Previously, Phase 1a ran sequentially over 8 lanes using scalar arithmetic. The 254-squaring Fermat inverse was the dominant bottleneck (8 independent invocations each requiring ~254 IFMA squarings). Replacing all 8 with one fn_inv_x8 call reduces the cost by the full 8× lane factor.

Phase 1b (vectorised, all 8 lanes simultaneously)

p₁    = scalar_mul_g_x8(u₁s)           // 8 lanes: u₁·G
p₂    = scalar_mul_affine_x8(u₂s, R)   // 8 lanes: u₂·R
Q     = pt_add_x8(p₁, p₂)              // 8 lanes: Jacobian + Jacobian
       [Z=0 guard: mark infinity lanes invalid, replace Z with 1]
(x,y) = to_affine_x8(Q)               // batch inversion: 1 fp_inv + 21 fp_mul

Phase 2 (Keccak, vectorised)

keccak256_batch hashes all 8 64-byte (Qx ‖ Qy) buffers simultaneously using the interleaved ZMM strategy described in §1.4.

Phase 3 (scalar)

Extract addr[i] = keccak_hash[i][12..], zero invalid lanes.

2.7 Invalid-lane handling

Lanes where validation fails (r or s out of range, rhs not a quadratic residue, or Q = ∞) are given dummy values u₁=1, u₂=2, R=(Gx,Gy) so that 1·G + 2·G = 3·G ≠ ∞, keeping all vector ops in a well-defined state. Their output entries are zeroed in Phase 3.

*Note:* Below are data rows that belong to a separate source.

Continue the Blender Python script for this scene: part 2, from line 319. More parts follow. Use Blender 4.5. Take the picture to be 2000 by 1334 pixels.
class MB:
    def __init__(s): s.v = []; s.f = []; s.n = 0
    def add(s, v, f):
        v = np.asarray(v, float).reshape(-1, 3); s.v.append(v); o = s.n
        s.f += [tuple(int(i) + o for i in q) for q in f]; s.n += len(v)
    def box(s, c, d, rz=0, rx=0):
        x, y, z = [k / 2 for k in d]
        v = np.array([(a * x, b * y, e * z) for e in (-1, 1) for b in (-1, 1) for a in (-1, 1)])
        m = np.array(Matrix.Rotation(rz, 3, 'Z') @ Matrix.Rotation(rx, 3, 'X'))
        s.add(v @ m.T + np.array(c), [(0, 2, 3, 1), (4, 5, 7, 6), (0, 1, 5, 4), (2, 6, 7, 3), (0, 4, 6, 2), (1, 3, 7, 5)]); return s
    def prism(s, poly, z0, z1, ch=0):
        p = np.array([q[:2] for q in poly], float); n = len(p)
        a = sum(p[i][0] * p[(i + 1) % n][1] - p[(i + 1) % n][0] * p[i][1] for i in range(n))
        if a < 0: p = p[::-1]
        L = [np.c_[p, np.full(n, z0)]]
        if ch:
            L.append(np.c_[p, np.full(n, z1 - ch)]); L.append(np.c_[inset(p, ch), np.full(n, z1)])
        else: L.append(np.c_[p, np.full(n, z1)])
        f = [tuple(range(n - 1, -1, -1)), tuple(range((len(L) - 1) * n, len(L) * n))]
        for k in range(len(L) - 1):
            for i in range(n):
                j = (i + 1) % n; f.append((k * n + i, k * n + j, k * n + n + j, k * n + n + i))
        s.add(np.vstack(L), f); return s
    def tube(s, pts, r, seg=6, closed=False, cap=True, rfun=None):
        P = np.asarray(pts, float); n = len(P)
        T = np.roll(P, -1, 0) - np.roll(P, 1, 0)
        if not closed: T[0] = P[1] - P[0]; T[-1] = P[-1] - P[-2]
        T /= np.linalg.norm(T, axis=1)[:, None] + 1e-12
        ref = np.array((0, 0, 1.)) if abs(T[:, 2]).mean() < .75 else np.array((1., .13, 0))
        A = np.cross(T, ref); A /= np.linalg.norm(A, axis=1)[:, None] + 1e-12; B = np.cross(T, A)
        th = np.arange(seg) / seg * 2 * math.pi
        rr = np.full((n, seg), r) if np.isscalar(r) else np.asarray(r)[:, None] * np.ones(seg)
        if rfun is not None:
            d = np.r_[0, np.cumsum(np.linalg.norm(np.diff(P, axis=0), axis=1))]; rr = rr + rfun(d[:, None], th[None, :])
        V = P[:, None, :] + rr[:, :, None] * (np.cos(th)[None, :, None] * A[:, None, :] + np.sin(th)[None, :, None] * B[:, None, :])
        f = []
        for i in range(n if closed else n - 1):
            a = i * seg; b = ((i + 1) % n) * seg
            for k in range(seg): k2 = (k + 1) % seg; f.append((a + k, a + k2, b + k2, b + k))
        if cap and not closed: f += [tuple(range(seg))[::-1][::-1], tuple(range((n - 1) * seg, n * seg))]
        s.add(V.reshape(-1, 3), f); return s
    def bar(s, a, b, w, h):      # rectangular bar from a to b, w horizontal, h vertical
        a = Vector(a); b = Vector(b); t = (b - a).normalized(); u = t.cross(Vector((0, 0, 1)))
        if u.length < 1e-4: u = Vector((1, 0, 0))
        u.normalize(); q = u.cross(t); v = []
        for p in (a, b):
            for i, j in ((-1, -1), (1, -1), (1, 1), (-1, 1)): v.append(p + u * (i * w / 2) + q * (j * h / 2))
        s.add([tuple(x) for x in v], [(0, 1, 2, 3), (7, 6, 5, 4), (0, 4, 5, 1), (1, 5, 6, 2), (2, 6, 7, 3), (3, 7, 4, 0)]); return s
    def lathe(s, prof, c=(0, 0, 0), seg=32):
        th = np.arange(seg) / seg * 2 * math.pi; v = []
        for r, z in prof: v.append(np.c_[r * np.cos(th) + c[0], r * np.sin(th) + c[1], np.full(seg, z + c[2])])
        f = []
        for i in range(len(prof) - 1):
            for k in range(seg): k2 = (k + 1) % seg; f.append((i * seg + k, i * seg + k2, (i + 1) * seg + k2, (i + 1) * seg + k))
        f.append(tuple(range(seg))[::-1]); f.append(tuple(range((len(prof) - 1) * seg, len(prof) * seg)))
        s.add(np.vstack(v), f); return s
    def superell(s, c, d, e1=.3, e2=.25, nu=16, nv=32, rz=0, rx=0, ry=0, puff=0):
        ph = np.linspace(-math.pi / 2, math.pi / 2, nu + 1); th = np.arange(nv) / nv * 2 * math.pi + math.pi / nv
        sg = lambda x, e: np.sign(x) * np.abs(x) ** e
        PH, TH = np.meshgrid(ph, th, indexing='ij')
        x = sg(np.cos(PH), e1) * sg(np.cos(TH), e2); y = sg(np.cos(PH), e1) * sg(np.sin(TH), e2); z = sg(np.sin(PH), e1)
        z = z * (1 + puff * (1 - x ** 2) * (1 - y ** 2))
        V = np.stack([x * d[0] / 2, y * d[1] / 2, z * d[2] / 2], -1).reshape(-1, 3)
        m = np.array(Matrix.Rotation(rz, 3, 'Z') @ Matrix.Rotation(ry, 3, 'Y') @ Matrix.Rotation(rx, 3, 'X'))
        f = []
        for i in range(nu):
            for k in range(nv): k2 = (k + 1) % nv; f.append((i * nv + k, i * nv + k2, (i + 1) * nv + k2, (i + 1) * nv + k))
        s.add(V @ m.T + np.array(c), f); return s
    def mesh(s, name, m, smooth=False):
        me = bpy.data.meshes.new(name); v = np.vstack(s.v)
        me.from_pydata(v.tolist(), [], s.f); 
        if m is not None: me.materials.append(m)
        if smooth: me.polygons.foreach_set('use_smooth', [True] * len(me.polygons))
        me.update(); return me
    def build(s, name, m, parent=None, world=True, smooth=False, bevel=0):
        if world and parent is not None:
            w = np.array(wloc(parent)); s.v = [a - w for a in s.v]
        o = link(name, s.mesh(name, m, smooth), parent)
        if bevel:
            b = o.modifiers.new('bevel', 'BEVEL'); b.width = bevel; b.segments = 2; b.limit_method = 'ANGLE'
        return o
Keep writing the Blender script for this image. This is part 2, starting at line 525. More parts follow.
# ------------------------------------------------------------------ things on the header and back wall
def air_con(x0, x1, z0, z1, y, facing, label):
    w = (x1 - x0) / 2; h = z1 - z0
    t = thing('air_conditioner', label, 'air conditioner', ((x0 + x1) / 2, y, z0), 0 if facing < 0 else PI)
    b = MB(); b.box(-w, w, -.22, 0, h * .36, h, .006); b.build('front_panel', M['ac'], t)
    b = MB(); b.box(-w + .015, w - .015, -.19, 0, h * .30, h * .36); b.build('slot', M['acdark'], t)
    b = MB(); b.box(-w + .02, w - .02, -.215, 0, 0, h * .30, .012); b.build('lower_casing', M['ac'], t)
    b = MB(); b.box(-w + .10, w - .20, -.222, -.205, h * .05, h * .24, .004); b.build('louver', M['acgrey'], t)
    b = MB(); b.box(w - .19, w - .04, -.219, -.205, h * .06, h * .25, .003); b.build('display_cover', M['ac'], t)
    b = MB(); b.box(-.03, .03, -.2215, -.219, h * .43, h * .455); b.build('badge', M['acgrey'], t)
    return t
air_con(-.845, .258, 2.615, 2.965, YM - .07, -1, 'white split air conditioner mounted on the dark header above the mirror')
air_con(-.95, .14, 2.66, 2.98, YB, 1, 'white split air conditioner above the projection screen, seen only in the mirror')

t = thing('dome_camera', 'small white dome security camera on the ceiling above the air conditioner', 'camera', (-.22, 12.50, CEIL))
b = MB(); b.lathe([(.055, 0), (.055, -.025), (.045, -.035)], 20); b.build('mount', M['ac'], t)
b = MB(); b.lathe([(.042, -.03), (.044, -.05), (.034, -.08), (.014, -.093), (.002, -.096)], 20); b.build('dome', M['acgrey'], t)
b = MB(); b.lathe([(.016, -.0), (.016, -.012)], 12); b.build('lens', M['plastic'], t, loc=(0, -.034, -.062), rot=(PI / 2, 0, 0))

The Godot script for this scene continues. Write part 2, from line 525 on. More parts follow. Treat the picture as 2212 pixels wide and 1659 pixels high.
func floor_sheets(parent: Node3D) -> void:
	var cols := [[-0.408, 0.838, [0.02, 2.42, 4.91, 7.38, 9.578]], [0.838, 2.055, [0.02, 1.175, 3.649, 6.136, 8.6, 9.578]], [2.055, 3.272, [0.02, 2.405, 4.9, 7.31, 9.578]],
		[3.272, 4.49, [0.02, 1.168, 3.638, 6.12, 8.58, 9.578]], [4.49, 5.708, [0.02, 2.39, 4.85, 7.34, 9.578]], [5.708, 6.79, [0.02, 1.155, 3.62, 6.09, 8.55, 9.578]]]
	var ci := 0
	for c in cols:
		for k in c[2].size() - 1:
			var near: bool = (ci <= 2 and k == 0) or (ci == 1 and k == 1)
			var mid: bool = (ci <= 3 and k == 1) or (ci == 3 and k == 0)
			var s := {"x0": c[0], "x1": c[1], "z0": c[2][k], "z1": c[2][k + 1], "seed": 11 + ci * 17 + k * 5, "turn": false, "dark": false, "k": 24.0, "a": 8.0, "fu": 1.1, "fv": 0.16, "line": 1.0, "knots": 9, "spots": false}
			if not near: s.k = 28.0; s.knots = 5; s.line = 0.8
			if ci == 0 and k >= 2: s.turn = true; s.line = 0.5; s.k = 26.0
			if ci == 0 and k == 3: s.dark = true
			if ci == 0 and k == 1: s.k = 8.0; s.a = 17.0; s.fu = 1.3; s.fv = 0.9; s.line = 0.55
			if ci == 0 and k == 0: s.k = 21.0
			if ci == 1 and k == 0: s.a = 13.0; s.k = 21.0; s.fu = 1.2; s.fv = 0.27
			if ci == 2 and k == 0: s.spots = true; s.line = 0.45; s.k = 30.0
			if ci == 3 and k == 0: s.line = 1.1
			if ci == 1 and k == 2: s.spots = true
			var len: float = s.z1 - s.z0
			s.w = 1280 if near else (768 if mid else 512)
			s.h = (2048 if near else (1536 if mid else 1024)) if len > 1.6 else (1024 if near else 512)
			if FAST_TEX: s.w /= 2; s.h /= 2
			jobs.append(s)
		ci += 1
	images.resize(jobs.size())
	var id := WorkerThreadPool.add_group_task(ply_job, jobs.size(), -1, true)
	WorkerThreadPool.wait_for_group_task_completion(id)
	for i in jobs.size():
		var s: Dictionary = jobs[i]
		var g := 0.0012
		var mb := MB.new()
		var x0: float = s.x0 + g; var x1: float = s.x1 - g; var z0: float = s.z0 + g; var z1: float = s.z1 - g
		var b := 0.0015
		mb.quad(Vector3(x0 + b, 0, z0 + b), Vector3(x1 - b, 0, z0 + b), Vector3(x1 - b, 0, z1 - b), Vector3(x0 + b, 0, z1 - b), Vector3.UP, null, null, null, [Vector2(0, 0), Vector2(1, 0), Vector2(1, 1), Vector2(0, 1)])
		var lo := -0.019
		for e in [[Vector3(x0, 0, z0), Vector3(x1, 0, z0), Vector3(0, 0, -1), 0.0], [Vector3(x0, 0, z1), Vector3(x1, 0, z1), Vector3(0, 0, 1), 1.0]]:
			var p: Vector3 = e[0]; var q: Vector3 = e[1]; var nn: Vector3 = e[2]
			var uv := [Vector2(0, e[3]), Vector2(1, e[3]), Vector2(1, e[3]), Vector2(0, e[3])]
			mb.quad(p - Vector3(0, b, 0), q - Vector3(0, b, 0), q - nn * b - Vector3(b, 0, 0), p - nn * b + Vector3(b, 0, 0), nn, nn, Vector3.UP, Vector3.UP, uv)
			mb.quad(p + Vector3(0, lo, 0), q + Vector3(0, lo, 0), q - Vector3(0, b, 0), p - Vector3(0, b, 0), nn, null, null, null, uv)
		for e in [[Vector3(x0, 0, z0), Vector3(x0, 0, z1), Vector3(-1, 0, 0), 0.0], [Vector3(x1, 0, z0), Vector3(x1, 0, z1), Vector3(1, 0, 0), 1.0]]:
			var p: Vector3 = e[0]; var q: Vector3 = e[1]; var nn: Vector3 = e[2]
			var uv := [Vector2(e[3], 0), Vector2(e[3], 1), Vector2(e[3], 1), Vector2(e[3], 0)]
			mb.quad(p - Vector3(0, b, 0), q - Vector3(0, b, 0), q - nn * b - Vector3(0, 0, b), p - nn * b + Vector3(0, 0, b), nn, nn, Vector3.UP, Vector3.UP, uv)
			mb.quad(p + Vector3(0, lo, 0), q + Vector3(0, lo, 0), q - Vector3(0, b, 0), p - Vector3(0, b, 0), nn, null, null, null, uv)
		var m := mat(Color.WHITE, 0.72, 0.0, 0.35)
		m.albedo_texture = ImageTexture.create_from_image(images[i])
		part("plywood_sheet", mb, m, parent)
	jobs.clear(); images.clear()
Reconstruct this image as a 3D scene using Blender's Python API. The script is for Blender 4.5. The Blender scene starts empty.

3. Planned assembler optimisations

The current bottleneck is the throughput of fp_mul_x8 (the 52-bit IFMA Montgomery multiplier). LLVM produces correct but not optimal code: it over-uses the stack for register spills and does not schedule VPMADD52 instructions to hide the ~4-cycle latency of the FMA unit.

Hand-written x86-64 assembly (using .s files included via global_asm!) will:

  1. Eliminate all stack spills by colouring the 5 input + 10 product + 5 carry limbs across 20 ZMM registers (28 ZMM registers are available in the kernel after saving Windows x64 / SysV registers).
  2. Interleave independent multiply-accumulate chains to keep both FMA ports (p0 and p1 on Zen 4) saturated at all times.
  3. Reduce the fn_inv_x8 squaring loop by interleaving the multiply-squarings with subsequent independent multiplications from the assembly chain.

A conservative estimate for the resulting improvement is 1.5–2×, which would push ECDSA batch recovery above 100 krecov/s per core.